Jeûne eucharistique : « La pierre qu’ont rejetée les bâtisseurs est devenue la Pierre d’angle… » (Matthieu 21.42)

Je lis ça et là, sur les réseaux sociaux, des commentaires amers sur la décision de nos évêques de supprimer le culte public, sauf pour mariages, baptêmes et funérailles en petit comité. Il fallait s’y attendre.
Je comprends l’étonnement, voire le désarroi. Et puis, comme toute décision, elle est sujette à débat ou critique. Moi-même, je mentirais si je prétendais qu’elle ne m’a pas pris par surprise. Si cette mesure inédite prive nombre de fidèles de participer à l’Eucharistie, elle touche le prêtre que je suis dans son identité liturgique.
N’oublions cependant pas l’urgence sanitaire. Cette décision n’a pas été prise à la légère, ou de gaité de cœur par (comme je lis) un haut-clergé devenu fonctionnaire. Elle a été assumée par nos évêques (tout comme par le métropolite orthodoxe ou le responsable anglican), qui savaient que ce ne serait pas facile à comprendre et qu’ils seraient critiqués. (S’ils ne l’avaient pas prise, ils auraient aussi été critiqués).
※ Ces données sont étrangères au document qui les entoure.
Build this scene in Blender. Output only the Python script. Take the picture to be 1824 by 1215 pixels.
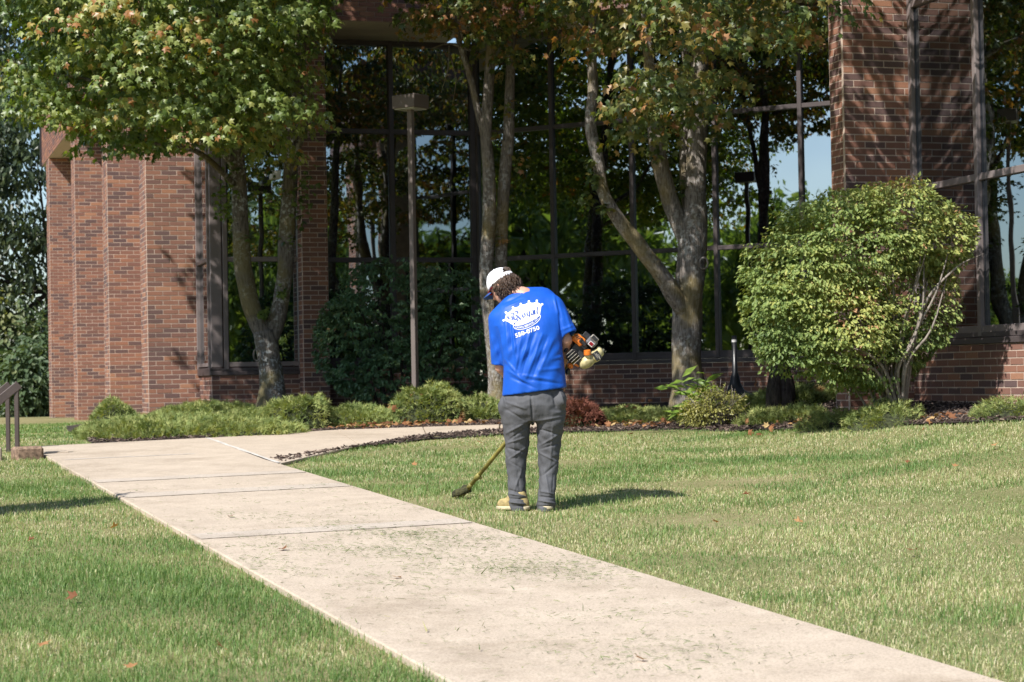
import bpy, math, random
import numpy as np
from mathutils import Vector, Matrix
from mathutils.bvhtree import BVHTree

rng = np.random.default_rng(7)
random.seed(7)
SC = bpy.context.scene
for o in list(bpy.data.objects):
    bpy.data.objects.remove(o)

# ------------------------------------------------------------------ camera
EYE = 1.43                      # camera height above the path at its foot
FPX = 3500.0                    # focal length in photograph pixels (1824 wide)
PITCH = math.atan(66.5 / FPX)
ROLL = math.radians(1.05)
Fv = np.array([0, math.cos(PITCH), math.sin(PITCH)])
_R0 = np.array([1.0, 0, 0]); _U0 = np.array([0, -math.sin(PITCH), math.cos(PITCH)])
Rv = math.cos(ROLL) * _R0 - math.sin(ROLL) * _U0
Uv = math.sin(ROLL) * _R0 + math.cos(ROLL) * _U0
EYEV = np.array([0, 0, EYE])
cam_d = bpy.data.cameras.new("camera")
cam = bpy.data.objects.new("camera", cam_d)
SC.collection.objects.link(cam)
cam.matrix_world = Matrix(((Rv[0], Uv[0], -Fv[0], 0), (Rv[1], Uv[1], -Fv[1], 0), (Rv[2], Uv[2], -Fv[2], EYE), (0, 0, 0, 1)))
cam_d.sensor_width = 36.0
cam_d.lens = 36.0 * FPX / 1824.0
cam_d.clip_start = 0.1
cam_d.clip_end = 2000
cam_d.dof.use_dof = True
cam_d.dof.focus_distance = 13.9
cam_d.dof.aperture_fstop = 5.6
SC.camera = cam

# ------------------------------------------------------------------ sky, sun, exposure
SUN_AZ = math.radians(40)       # sun stands behind the camera, this far to the left
SUN_EL = math.radians(47)
world = bpy.data.worlds.new("World")
SC.world = world
world.use_nodes = True
wn = world.node_tree
bg = wn.nodes["Background"]
sky = wn.nodes.new("ShaderNodeTexSky")
sky.sky_type = 'NISHITA'
sky.sun_disc = False
sky.sun_elevation = SUN_EL
sky.sun_rotation = math.pi + SUN_AZ
sky.dust_density = 0.7
sky.ozone_density = 2.2
wn.links.new(sky.outputs[0], bg.inputs[0])
bg.inputs[1].default_value = 0.105
sun_d = bpy.data.lights.new("sun", 'SUN')
sun_d.energy = 5.0
sun_d.angle = math.radians(0.53)
sun_d.color = (1.0, 0.965, 0.91)
sun = bpy.data.objects.new("sun", sun_d)
SC.collection.objects.link(sun)
to_sun = Vector((-math.sin(SUN_AZ) * math.cos(SUN_EL), -math.cos(SUN_AZ) * math.cos(SUN_EL), math.sin(SUN_EL)))
sun.rotation_euler = to_sun.to_track_quat('Z', 'Y').to_euler()
sun.location = to_sun * 60
vs = SC.view_settings
vs.view_transform = 'Standard'
vs.look = 'None'
vs.exposure = 0.62
vs.gamma = 1.0
vs.use_curve_mapping = False
SC.cycles.use_denoising = True
SC.cycles.max_bounces = 8
SC.cycles.glossy_bounces = 4
SC.cycles.transmission_bounces = 4
SC.cycles.caustics_reflective = False
SC.cycles.caustics_refractive = False
SC.cycles.sample_clamp_indirect = 6.0

# ------------------------------------------------------------------ projection helpers (survey of the photograph)
def ray(px, py):
    d = Fv * FPX + Rv * (px - 912.0) - Uv * (py - 607.5)
    return d / d[1]
def P(px, py, d):
    return ray(px, py) * d + EYEV
def proj(V):
    V = np.asarray(V, float) - EYEV
    w = V @ Fv
    w = np.where(np.abs(w) < 1e-6, 1e-6, w)
    return np.stack([912 + FPX * (V @ Rv) / w, 607.5 - FPX * (V @ Uv) / w], -1)
def sstep(x, a, b):
    t = np.clip((np.asarray(x, float) - a) / (b - a), 0, 1)
    return t * t * (3 - 2 * t)
def gz(x, y):
    """height of the ground"""
    x = np.asarray(x, float); y = np.asarray(y, float)
    near = .0357 * np.clip(y, -25, 22.5)
    zc = near + .02 * np.clip(y - 22.5, 0, 9)
    zl = near - .0055 * np.clip(y - 22.5, 0, 40)
    w = sstep(x, -8.5, -4.0)
    z = zl * (1 - w) + zc * w
    z = z + .30 * sstep(x, 1.8, 5.2) * sstep(y, 12, 18.5)
    return z
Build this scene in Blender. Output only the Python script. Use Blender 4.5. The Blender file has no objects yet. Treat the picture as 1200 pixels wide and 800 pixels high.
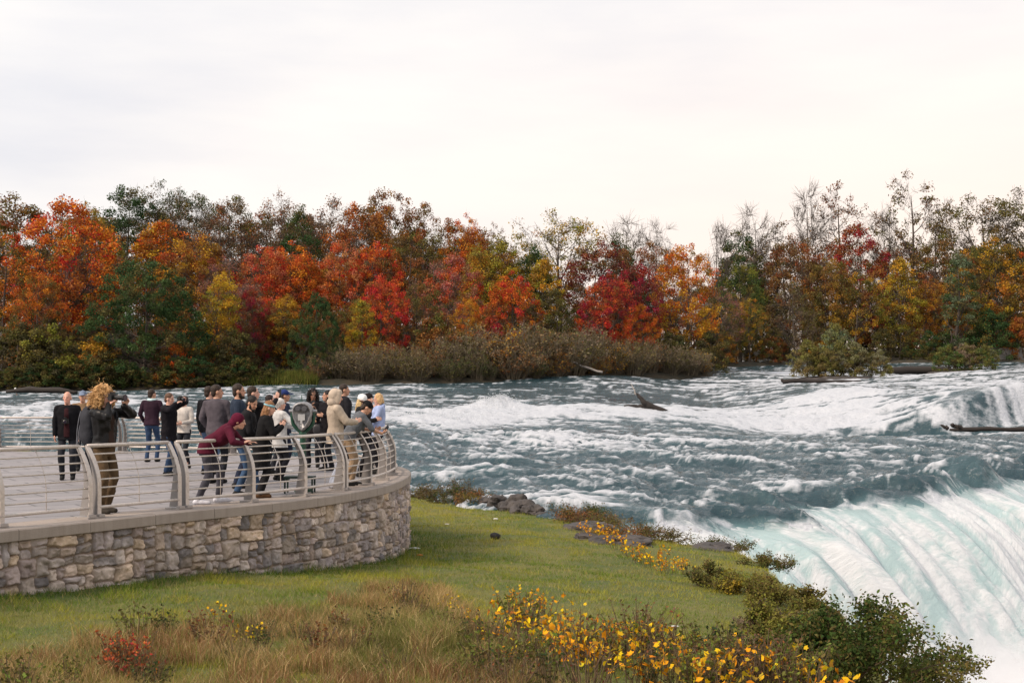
import bpy, math, random
import numpy as np
from mathutils import Vector, Matrix
rng = np.random.default_rng(7)
random.seed(7)
scene = bpy.context.scene
COL = scene.collection
F, HC, HY = 1600.0, 1.72, 458.5        # focal length in px of the photo, eye height, horizon row

def at(px, py, Y):
    return np.array([(px - 600) * Y / F, Y, HC - (py - HY) * Y / F])

# ------------------------------------------------------------------ mesh helpers
def mk_mesh(name, V, Fs, attrs=None, smooth=False, fmat=None):
    V = np.asarray(V, np.float32).reshape(-1, 3)
    if isinstance(Fs, np.ndarray): Fs = [Fs]
    Fs = [np.asarray(f, np.int32) for f in Fs if len(f)]
    me = bpy.data.meshes.new(name)
    me.vertices.add(len(V)); me.vertices.foreach_set('co', V.ravel())
    li = np.concatenate([f.ravel() for f in Fs])
    tot = np.concatenate([np.full(len(f), f.shape[1], np.int32) for f in Fs])
    st = np.concatenate([[0], np.cumsum(tot)[:-1]]).astype(np.int32)
    me.loops.add(len(li)); me.loops.foreach_set('vertex_index', li)
    me.polygons.add(len(tot)); me.polygons.foreach_set('loop_start', st)
    if fmat is not None: me.polygons.foreach_set('material_index', np.asarray(fmat, np.int32))
    me.polygons.foreach_set('use_smooth', np.full(len(tot), smooth))
    me.update(calc_edges=True)
    for k, a in (attrs or {}).items():
        a = np.asarray(a, np.float32)
        if a.ndim == 1:
            at_ = me.attributes.new(k, 'FLOAT', 'POINT'); at_.data.foreach_set('value', a)
        else:
            if a.shape[1] == 3: a = np.concatenate([a, np.ones((len(a), 1), np.float32)], 1)
            at_ = me.attributes.new(k, 'FLOAT_COLOR', 'POINT'); at_.data.foreach_set('color', a.ravel())
    return me

class Acc:
    """collects shapes that become ONE mesh"""
    def __init__(s): s.V = []; s.F = {}; s.n = 0; s.A = {}
    def add(s, V, Fs, **attrs):
        V = np.asarray(V, float).reshape(-1, 3)
        for f in (Fs if isinstance(Fs, (list, tuple)) else [Fs]):
            f = np.asarray(f, np.int64)
            if len(f): s.F.setdefault(f.shape[1], []).append(f + s.n)
        s.V.append(V); s.n += len(V)
        for k, a in attrs.items():
            a = np.asarray(a, float)
            if a.ndim == 0: a = np.full(len(V), float(a))
            elif a.ndim == 1 and len(a) == 3 and len(V) != 3: a = np.tile(a, (len(V), 1))
            s.A.setdefault(k, []).append(a)
        return s
    def mesh(s, name, smooth=False):
        V = np.concatenate(s.V); Fs = [np.concatenate(f) for f in s.F.values()]
        return mk_mesh(name, V, Fs, {k: np.concatenate(a) for k, a in s.A.items()}, smooth)

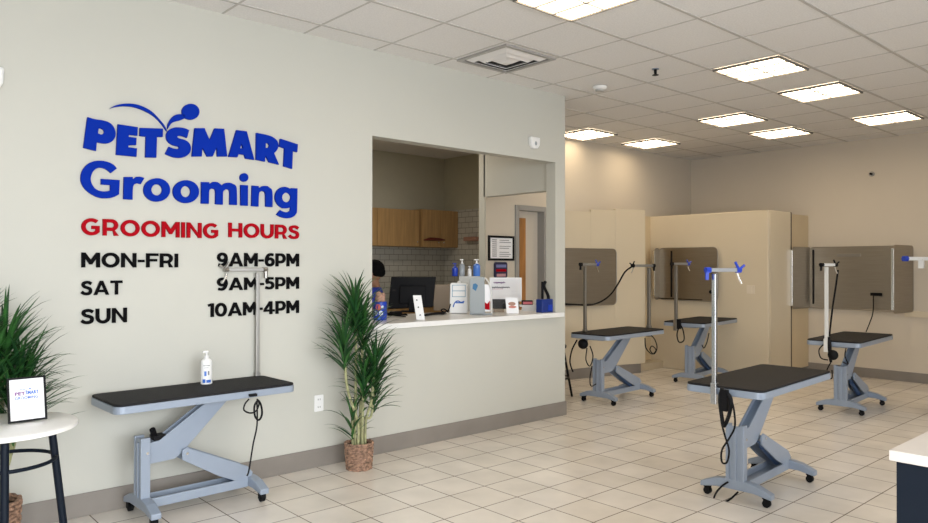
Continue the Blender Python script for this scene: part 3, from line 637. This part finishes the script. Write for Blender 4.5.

Si je puis donc entendre de sincères plaintes, il me fatigue le ton de nombre de donneurs de leçons, qui savent toujours tellement mieux que tous les prélats du monde (sauf ceux qui pensent comme eux) ce qu’il faut faire pour sauver l’Église. Prenons garde de nous penser les infaillibles dépositaires de l’inspiration divine…
Ce matin, à l’occasion de ma dernière célébration en public pour quelques semaines, l’Évangile se voulait avertissement. « La pierre qu’ont rejetée les bâtisseurs est devenue la pierre d’angle… », lance le Christ. En ce temps de carême, quelle est donc notre Pierre d’angle? Une liturgie, si belle soit-elle? Un sacrement, source de Grâce? … Ou le Christ, lui-même?
En voyant ce jour mon agenda tout chamboulé par toutes ces annulations d’activités planifiées ou conférences préparées, je me suis senti renvoyé vers le silence et l’écoute. Vers le désert du carême. Vers un jeûne que je n’avais pas choisi, ni souhaité, mais qu’il m’était demandé d’accepter dans la paix.
Tel est le message que j’adresse à tous ceux qui vivent mal la décision de nos évêques. Demandez-vous : quelle est ma Pierre d’angle?